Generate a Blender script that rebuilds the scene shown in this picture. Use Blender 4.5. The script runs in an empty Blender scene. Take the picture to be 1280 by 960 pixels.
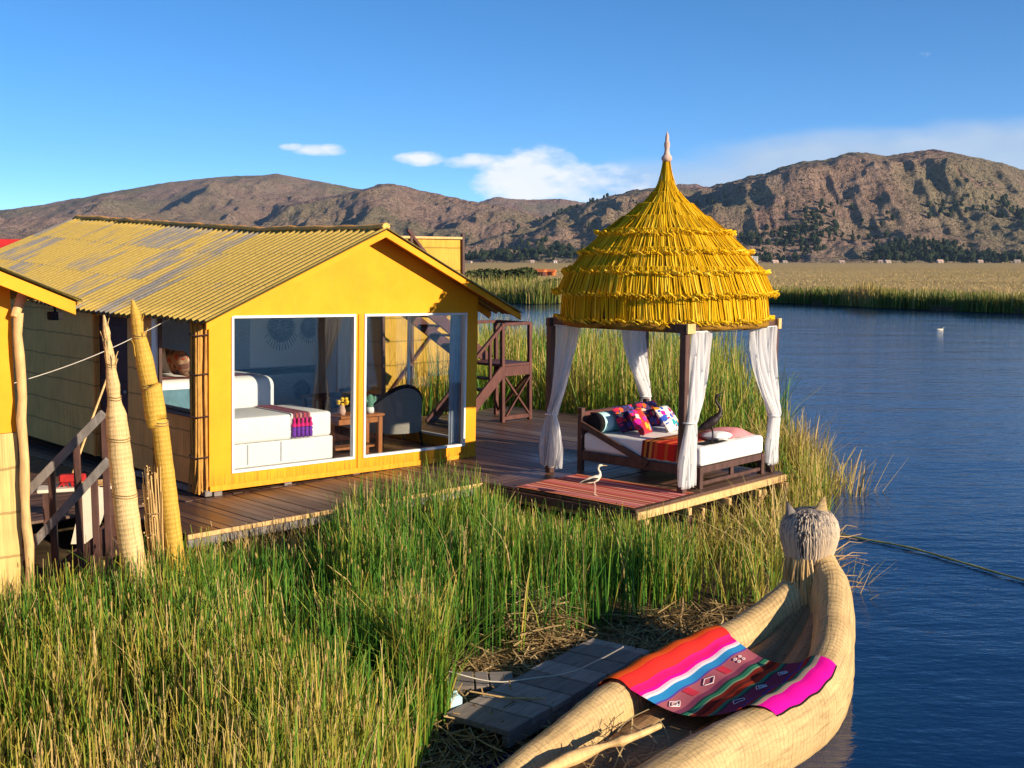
import bpy, math, random
import numpy as np
from mathutils import Matrix, Vector, Euler
random.seed(7); RNG = np.random.default_rng(7)
SC = bpy.context.scene
COL = SC.collection
R = math.radians
pi = math.pi

# ------------------------------------------------------------------ materials
MAT = {}
class NT:
    def __init__(s, name):
        m = bpy.data.materials.new(name); m.use_nodes = True
        s.m = m; s.t = m.node_tree; s.n = s.t.nodes; s.l = s.t.links
        s.b = s.n.get('Principled BSDF'); s.out = s.n.get('Material Output')
    def N(s, typ, **kw):
        n = s.n.new(typ)
        for k, v in kw.items():
            if k.startswith('i_'):
                n.inputs[k[2:].replace('_', ' ')].default_value = v
            else: setattr(n, k, v)
        return n
    def L(s, a, b): s.l.new(a, b)
    def coords(s, scale=(1, 1, 1), rot=(0, 0, 0), kind='Object'):
        tc = s.N('ShaderNodeTexCoord'); mp = s.N('ShaderNodeMapping')
        mp.inputs['Scale'].default_value = scale; mp.inputs['Rotation'].default_value = rot
        s.L(tc.outputs[kind], mp.inputs['Vector']); return mp.outputs['Vector']
    def noise(s, vec, scale=5, detail=4, rough=.55):
        n = s.N('ShaderNodeTexNoise'); n.inputs['Scale'].default_value = scale
        n.inputs['Detail'].default_value = detail; n.inputs['Roughness'].default_value = rough
        s.L(vec, n.inputs['Vector']); return n.outputs['Fac']
    def ramp(s, fac, stops, interp='LINEAR'):
        r = s.N('ShaderNodeValToRGB'); cr = r.color_ramp; cr.interpolation = interp
        while len(cr.elements) > 1: cr.elements.remove(cr.elements[-1])
        for i, (p, c) in enumerate(stops):
            e = cr.elements[0] if i == 0 else cr.elements.new(p)
            e.position = p; e.color = (c[0], c[1], c[2], 1)
        s.L(fac, r.inputs['Fac']); return r.outputs['Color']
    def mix(s, fac, a, b, mode='MIX'):
        n = s.N('ShaderNodeMix', data_type='RGBA', blend_type=mode)
        for sock, v in ((n.inputs[0], fac), (n.inputs[6], a), (n.inputs[7], b)):
            if hasattr(v, 'is_output'): s.L(v, sock)
            elif isinstance(v, (int, float)): sock.default_value = v
            else: sock.default_value = (v[0], v[1], v[2], 1)
        return n.outputs[2]
    def math(s, op, a, b=None, c=None):
        n = s.N('ShaderNodeMath', operation=op)
        for i, v in enumerate((a, b, c)):
            if v is None: continue
            if hasattr(v, 'is_output'): s.L(v, n.inputs[i])
            else: n.inputs[i].default_value = v
        return n.outputs[0]
    def sep(s, vec):
        n = s.N('ShaderNodeSeparateXYZ'); s.L(vec, n.inputs[0]); return n.outputs
    def bump(s, h, strength=.3, dist=.01):
        b = s.N('ShaderNodeBump'); b.inputs['Strength'].default_value = strength
        b.inputs['Distance'].default_value = dist
        s.L(h, b.inputs['Height']); s.L(b.outputs['Normal'], s.b.inputs['Normal'])
    def col(s, c):
        if hasattr(c, 'is_output'): s.L(c, s.b.inputs['Base Color'])
        else: s.b.inputs['Base Color'].default_value = (c[0], c[1], c[2], 1)
    def rough(s, v, spec=.3):
        if hasattr(v, 'is_output'): s.L(v, s.b.inputs['Roughness'])
        else: s.b.inputs['Roughness'].default_value = v
        s.b.inputs['Specular IOR Level'].default_value = spec
    def translucent(s, c, f):
        tr = s.N('ShaderNodeBsdfTranslucent'); mx = s.N('ShaderNodeMixShader'); mx.inputs[0].default_value = f
        if hasattr(c, 'is_output'): s.L(c, tr.inputs['Color'])
        else: tr.inputs['Color'].default_value = (c[0], c[1], c[2], 1)
        s.L(s.b.outputs[0], mx.inputs[1]); s.L(tr.outputs[0], mx.inputs[2]); s.L(mx.outputs[0], s.out.inputs['Surface'])
        return mx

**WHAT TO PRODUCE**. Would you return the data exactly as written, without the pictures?

**THE RESULT**.
Generate a Blender script that rebuilds the scene shown in this picture. Use Blender 4.5. The script runs in an empty Blender scene. Take the picture to be 1280 by 960 pixels.
import bpy, math, random
import numpy as np
from mathutils import Matrix, Vector, Euler
random.seed(7); RNG = np.random.default_rng(7)
SC = bpy.context.scene
COL = SC.collection
R = math.radians
pi = math.pi

# ------------------------------------------------------------------ materials
MAT = {}
class NT:
    def __init__(s, name):
        m = bpy.data.materials.new(name); m.use_nodes = True
        s.m = m; s.t = m.node_tree; s.n = s.t.nodes; s.l = s.t.links
        s.b = s.n.get('Principled BSDF'); s.out = s.n.get('Material Output')
    def N(s, typ, **kw):
        n = s.n.new(typ)
        for k, v in kw.items():
            if k.startswith('i_'):
                n.inputs[k[2:].replace('_', ' ')].default_value = v
            else: setattr(n, k, v)
        return n
    def L(s, a, b): s.l.new(a, b)
    def coords(s, scale=(1, 1, 1), rot=(0, 0, 0), kind='Object'):
        tc = s.N('ShaderNodeTexCoord'); mp = s.N('ShaderNodeMapping')
        mp.inputs['Scale'].default_value = scale; mp.inputs['Rotation'].default_value = rot
        s.L(tc.outputs[kind], mp.inputs['Vector']); return mp.outputs['Vector']
    def noise(s, vec, scale=5, detail=4, rough=.55):
        n = s.N('ShaderNodeTexNoise'); n.inputs['Scale'].default_value = scale
        n.inputs['Detail'].default_value = detail; n.inputs['Roughness'].default_value = rough
        s.L(vec, n.inputs['Vector']); return n.outputs['Fac']
    def ramp(s, fac, stops, interp='LINEAR'):
        r = s.N('ShaderNodeValToRGB'); cr = r.color_ramp; cr.interpolation = interp
        while len(cr.elements) > 1: cr.elements.remove(cr.elements[-1])
        for i, (p, c) in enumerate(stops):
            e = cr.elements[0] if i == 0 else cr.elements.new(p)
            e.position = p; e.color = (c[0], c[1], c[2], 1)
        s.L(fac, r.inputs['Fac']); return r.outputs['Color']
    def mix(s, fac, a, b, mode='MIX'):
        n = s.N('ShaderNodeMix', data_type='RGBA', blend_type=mode)
        for sock, v in ((n.inputs[0], fac), (n.inputs[6], a), (n.inputs[7], b)):
            if hasattr(v, 'is_output'): s.L(v, sock)
            elif isinstance(v, (int, float)): sock.default_value = v
            else: sock.default_value = (v[0], v[1], v[2], 1)
        return n.outputs[2]
    def math(s, op, a, b=None, c=None):
        n = s.N('ShaderNodeMath', operation=op)
        for i, v in enumerate((a, b, c)):
            if v is None: continue
            if hasattr(v, 'is_output'): s.L(v, n.inputs[i])
            else: n.inputs[i].default_value = v
        return n.outputs[0]
    def sep(s, vec):
        n = s.N('ShaderNodeSeparateXYZ'); s.L(vec, n.inputs[0]); return n.outputs
    def bump(s, h, strength=.3, dist=.01):
        b = s.N('ShaderNodeBump'); b.inputs['Strength'].default_value = strength
        b.inputs['Distance'].default_value = dist
        s.L(h, b.inputs['Height']); s.L(b.outputs['Normal'], s.b.inputs['Normal'])
    def col(s, c):
        if hasattr(c, 'is_output'): s.L(c, s.b.inputs['Base Color'])
        else: s.b.inputs['Base Color'].default_value = (c[0], c[1], c[2], 1)
    def rough(s, v, spec=.3):
        if hasattr(v, 'is_output'): s.L(v, s.b.inputs['Roughness'])
        else: s.b.inputs['Roughness'].default_value = v
        s.b.inputs['Specular IOR Level'].default_value = spec
    def translucent(s, c, f):
        tr = s.N('ShaderNodeBsdfTranslucent'); mx = s.N('ShaderNodeMixShader'); mx.inputs[0].default_value = f
        if hasattr(c, 'is_output'): s.L(c, tr.inputs['Color'])
        else: tr.inputs['Color'].default_value = (c[0], c[1], c[2], 1)
        s.L(s.b.outputs[0], mx.inputs[1]); s.L(tr.outputs[0], mx.inputs[2]); s.L(mx.outputs[0], s.out.inputs['Surface'])
        return mx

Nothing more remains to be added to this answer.